これに対し、配信当日の夜にはネット掲示板「2ちゃんねる」にスレッドが立ち、激しいツッコミが相次いだ。
「挨拶(あいさつ)禁止の世の中か」
「オレが子供の頃はTVCMで『子供に声をかけてあげましょう』みたいなのやってたんだけど、今は正反対なのね」
「子供を見たら逃げなくちゃいけない時代になった」
ツイッターでも議論が巻き起こる。中には配信方法について指摘する投稿もあった。
「声掛け事案は情報が少ないんだよね。声掛けただけで不審者になっちゃうからさ、情報足していかないと」
「『何が問題なの?』と理解されないような中途半端な配慮をするなら、いっそ『声掛け事案』だなんて紹介しなくていいと思われるんですが」
配信すべき情報の重要性
実際、男はどんな様子だったのだろうか。配信元の赤羽署に聞いてみた。
「1人で遊んでいる児童に近づきながら、意味不明な言葉を発していました。最後に『さようなら』といったことだけ児童が聞きとれたので、メールには『さようなら』と書いたのですが…」と担当者は説明する。その上で「誤解を与えてしまった。

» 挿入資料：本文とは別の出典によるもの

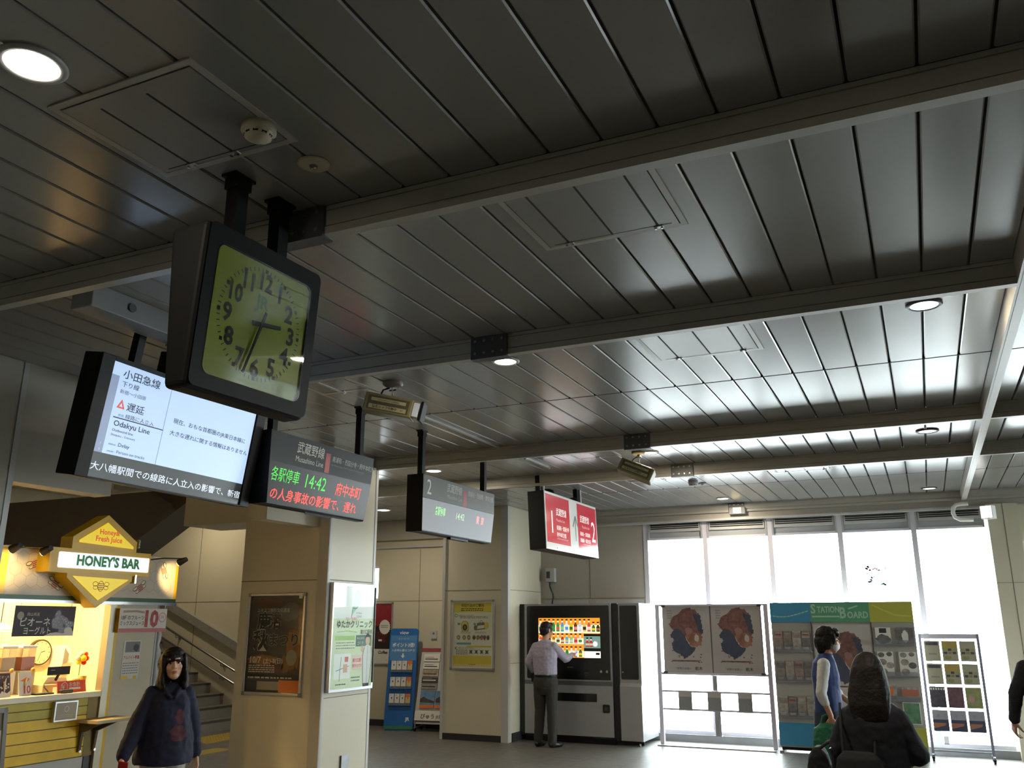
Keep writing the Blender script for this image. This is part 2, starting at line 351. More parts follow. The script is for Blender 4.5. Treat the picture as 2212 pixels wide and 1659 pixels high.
# stairs going up to the left
m = MB(); st = mat('stair_stone', '6d675c', .6, noise=.08, nscale=12); nose = mat('stair_nosing', '3a352e', .7)
for i in range(11):
    x = -10.66-.31*i; z = .17*(i+1)
    m.box(-14.4, x, 10.4, 12.45, z-.17, z, st).box(x-.06, x+.004, 10.4, 12.45, z-.03, z+.002, nose)
struct(m.build('floor_stairs'))
m = MB(); ty = mat('tactile_yellow', '9c8430', .6)
def tact(x0, x1, y0, y1):
    m.box(x0, x1, y0, y1, 0, .004, ty)
    nx = int((x1-x0)/.06); ny = int((y1-y0)/.06)
    for i in range(nx):
        for j in range(ny): m.lathe([(.016, 0), (.011, .006)], ty, 6, (x0+.03+i*.06, y0+.03+j*.06, .004))
tact(-10.36, -9.76, 10.5, 12.3)
tag(m.build('tactile_paving'), 'yellow raised-dot tactile paving strip at the foot of the stairs', 'paving')
m = MB()
m.box(-9.3, -9.0, 9.1, 10.2, 0, .004, ty)
tag(m.build('guide_strip'), 'yellow guiding strip on the floor beside the large square column', 'paving')
# shiny stone band and two handrails on the stair wall
sl = (1.334-2.055)/(-11.094+12.78)
def on_wall(x, z0, x0): return z0+(x-x0)*sl
zb = lambda x: on_wall(x, 1.36, -11.094)
m = MB().prism([(-9.6, zb(-9.6)-.11), (-9.6, zb(-9.6)+.04), (-14.0, zb(-14)+.04), (-14.0, zb(-14)-.11)], 12.38, 12.45, mat('polished_stone', '8f8e88', .25, noise=.1, nscale=20))
struct(m.build('trim_16'))
for nm, z, lb in (('handrail', .955, 'upper of the two steel handrails on the stair wall'), ('handrail', .745, 'lower of the two steel handrails on the stair wall')):
    t = thing(nm, lb, 'handrail', (-11.1, 12.33, z), 0, 'handrails on the stair wall')
    MB().tube([(1.3, .1, 1.3*sl-.02), (1.3, 0, 1.3*sl), (1.2, 0, 1.2*sl), (-2.9, 0, -2.9*sl)], .02, steel, 10).build('rail', t)
    for x in (.9, -.2, -1.3, -2.4): MB().tube([(x, 0, x*sl), (x, .02, x*sl-.07), (x, .115, x*sl-.07)], .009, steel, 8).cyl((x, .105, x*sl-.07), (x, .118, x*sl-.07), .035, steel, 12).build('bracket', t)
# ================================================================== fixtures on the ceiling
def downlight(x, y, label, glow=lampg, r=.085, on=1):
    t = thing('ceiling_downlight', label, 'ceiling light', (x, y, ZC), 0, 'round downlights in the strip ceiling')
    MB().lathe([(r, 0), (r+.022, 0), (r+.024, -.008), (r+.015, -.014), (r, -.012), (r-.002, -.002)], lgrey if on == 1 else dgrey, 32, caps=False).build('trim_ring', t)
    MB().lathe([(r-.001, -.004), (r-.001, -.009), (r*.6, -.0105), (0.001, -.011)], glow, 32).build('lens', t)
    return t
off_l = mat('lamp_off_lens', 'e9e9ea', .3, emit=2.0, ec='fffdf6')
downlight(-2.455, 1.584, 'brightly lit round downlight at upper left, beside the panelled access hatch')
downlight(-2.484, 5.27, 'lit downlight just behind the splice plate of the second ceiling rail', r=.075)
downlight(.174, 5.272, 'downlight with grey rim near the right fascia, behind the second ceiling rail', lampc, .075, 2)
downlight(-5.203, 9.021, 'small lit downlight above the hanging platform 2 display', r=.085)
downlight(-2.526, 9.003, 'lit downlight next to the tilted camera box behind the third rail', r=.075)
downlight(.183, 9.053, 'thin grey-rimmed downlight at right between third and fourth ceiling rails', off_l, .08, 2)
downlight(.197, 13.126, 'thin grey-rimmed downlight at right, nearest to the window wall', off_l, .08, 2)
downlight(-2.563, 12.942, 'small lit downlight above the square lamp on the rail by the windows', r=.075)
downlight(-7.827, 11.972, 'lit downlight in the far left recess behind the square column', r=.10)
def hatch(x0, x1, y0, y1, label, latches):
    """flush access hatch: aluminium frame, strip-panelled door, quarter-turn latches along the far edge"""
    t = thing('ceiling_access_hatch', label, 'access hatch', ((x0+x1)/2, (y0+y1)/2, ZC), 0, 'access hatches in the ceiling')
    w, d = (x1-x0)/2, (y1-y0)/2; f = .028
    m = MB()
    m.box(-w, w, -d, -d+f, -.006, 0, rail_m).box(-w, w, d-f, d, -.006, 0, rail_m).box(-w, -w+f, -d+f, d-f, -.006, 0, rail_m).box(w-f, w, -d+f, d-f, -.006, 0, rail_m)
    m.build('frame', t)
    m = MB().box(-w+f, w-f, -d+f, d-f, -.003, -.0005, groove_m); g = w-f-.005; h = d-f-.005
    m.box(-g, g, -h, h, -.008, -.003, ceil_m)
    e = .05; gi = g-.012
    cx = (x0+x1)/2; xs = [PX0+k*PITCH-cx for k in range(-60, 40)]; xs = [x for x in xs if -gi+.03 < x < gi-.03]
    for x in xs: m.box(x-.005, x+.005, -h+.05, h-.015, -.0087, -.008, groove_m)
    m.box(-g+.03, g-.03, h-.022, h-.018, -.0087, -.008, groove_m)
    m.build('door', t)
    for x in latches(xs):
        MB().box(x-.022, x+.022, h-.02, h+.008, -.013, -.006, steel, .003).cyl((x-.014, h-.006, -.013), (x-.014, h-.006, -.019), .007, chrome, 8).cyl((x+.014, h-.002, -.013), (x+.014, h-.002, -.018), .006, chrome, 8).build('latch', t)
ends = lambda xs: [xs[0], xs[-1]] if len(xs) > 1 else xs
hatch(-2.63, -1.965, 1.775, 2.33, 'access hatch at upper left, over the square clock', ends)
hatch(-1.50, -.80, 2.95, 3.66, 'access hatch just beyond the first ceiling rail, with two shiny latches', ends)
hatch(-1.52, -.80, 5.05, 5.74, 'access hatch behind the second ceiling rail, in the bluish window reflection', ends)
hatch(-4.20, -3.74, 5.05, 5.50, 'access hatch partly behind the clock and the first camera box', ends)
hatch(-3.36, -2.86, 8.5, 9.04, 'access hatch behind the third rail, left of the second camera box', ends)
hatch(-1.50, -.84, 10.25, 10.91, 'access hatch in the blown-out bright bay near the windows', ends)
hatch(-3.36, -2.86, 10.3, 10.91, 'access hatch beside the far smoke detector, left of the bright bay', ends)
ivory = mat('ivory_plastic', 'c9c2a4', .45)
def smoke(x, y, label, c):
    t = thing('smoke_detector', label, 'smoke detector', (x, y, ZC), 0, 'smoke detectors')
    MB().lathe([(.05, 0), (.062, -.004), (.064, -.03), (.058, -.036)], c, 28).build('base', t)
    m = MB().lathe([(.056, -.036), (.05, -.052), (.03, -.06), (.008, -.062)], c, 28)
    for k in range(10): a = 2*pi*k/10; m.cyl((.047*cos(a), .047*sin(a), -.047), (.047*cos(a+.4), .047*sin(a+.4), -.047), .0065, black, 6)
    m.build('sensor_cap', t)
smoke(-2.031, 2.186, 'ivory smoke detector above the clock, beside the upper left hatch', ivory)
smoke(-2.584, 11.195, 'small pale smoke detector hanging in the bright bay near the windows', lgrey)
def emerg(x, y, label, c):
    t = thing('emergency_light', label, 'emergency light', (x, y, ZC), 0, 'emergency lights')
    MB().lathe([(.062, 0), (.066, -.003), (.055, -.010), (.02, -.012)], c, 32).build('cover', t)
    MB().lathe([(.018, -.011), (.015, -.018), (.004, -.019)], grey, 16).sph((.006, 0, -.019), .007, chrome, 8).sph((-.012, .004, -.017), .005, chrome, 8).build('bulb', t)
emerg(-2.021, 2.497, 'flat ivory emergency light disc right of the clock pipes', ivory)
emerg(-2.511, 11.402, 'dark flat emergency light disc in the bright bay near the windows', grey)
for x, y, lb in ((.297, 5.06, 'sprinkler nub under the second rail, near the grey-rimmed downlight'), (.292, 8.55, 'sprinkler nub behind the third rail at its right end'), (.307, 10.45, 'sprinkler nub behind the fourth rail at its right end'), (-.02, 3.02, 'sprinkler nub behind the nearest rail at its right end')):
    t = thing('sprinkler_head', lb, 'sprinkler', (x, y, ZC), 0, 'sprinkler heads')
    MB().lathe([(.02, 0), (.02, -.006), (.007, -.012), (.007, -.035)], bolt_m, 12).build('body', t)
    MB().lathe([(.006, -.035), (.016, -.038), (.016, -.041), (.003, -.042)], bolt_m, 12).build('deflector', t)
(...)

『声かけ等の内容』として、『意味不明な言動』とも書くべきでした」とも語った。
同署によると、児童から不審者の話を聞いた保護者が署に連絡し、署員が現場に行って、この状況を聞き取った。児童に向かってきたことや、意味不明な発言を受けて「不審」と判断したという。
メールけいしちょうを担当する警視庁犯罪抑止対策本部はこの件を受け、誤解を受けないように情報を入力することを全警察署に改めて呼びかけた。
同本部の担当者は、「配信の目的は、同じ場所で子供が被害に遭わないようにすること。声掛けから事件につながることもあるので、早くわかりやすく情報を知らせなければならない」とし、今後も積極的な配信を続けていく考えだ。
「前兆事案」は100件増
警視庁が指摘するように、子供を狙った事件は後を絶たない。
子供の犯罪被害対策を特集した平成25年の警察白書によると、全被害件数に占める13歳未満の子供の被害件数の割合は15年に1・4%だったのが24年には1・9%と上昇。
警視庁管内の昨年の子供に対する声掛けやつきまといなどの「前兆事案」は約700件発生し、前年より約100件増えていた。
警察では、子供を対象とした暴力的性犯罪で服役した人の出所情報を法務省から受け、各都道府県警で所在確認や面談を行っている。また子供や女性に対する声掛けやつきまといなどの「前兆事案」の分析や警告を行う専門部隊を全道府県警に設置している。
声掛けは、誘拐や性犯罪など重大事件につながりかねない。
子供の防犯に関する研究を手がけるセコムIS研究所の舟生(ふにゅう)岳夫主務研究員は、「不審者も大きな騒ぎにしたくない。無理やり連れ去るのではなく、子供がついてくるよう仕向けるため、まずは声を掛けて興味を引くケースが多い」と分析する。
「子供に『あいさつを返しましょう』と教えるのは大事だが、道を詳しく聞かれたりついて来るよう言われたりしたら、はっきり断るように注意しておくべきだ。警察からの不審者情報が自宅近くの案件だったら、改めて子供に注意を促すきっかけにしてほしい」と話している。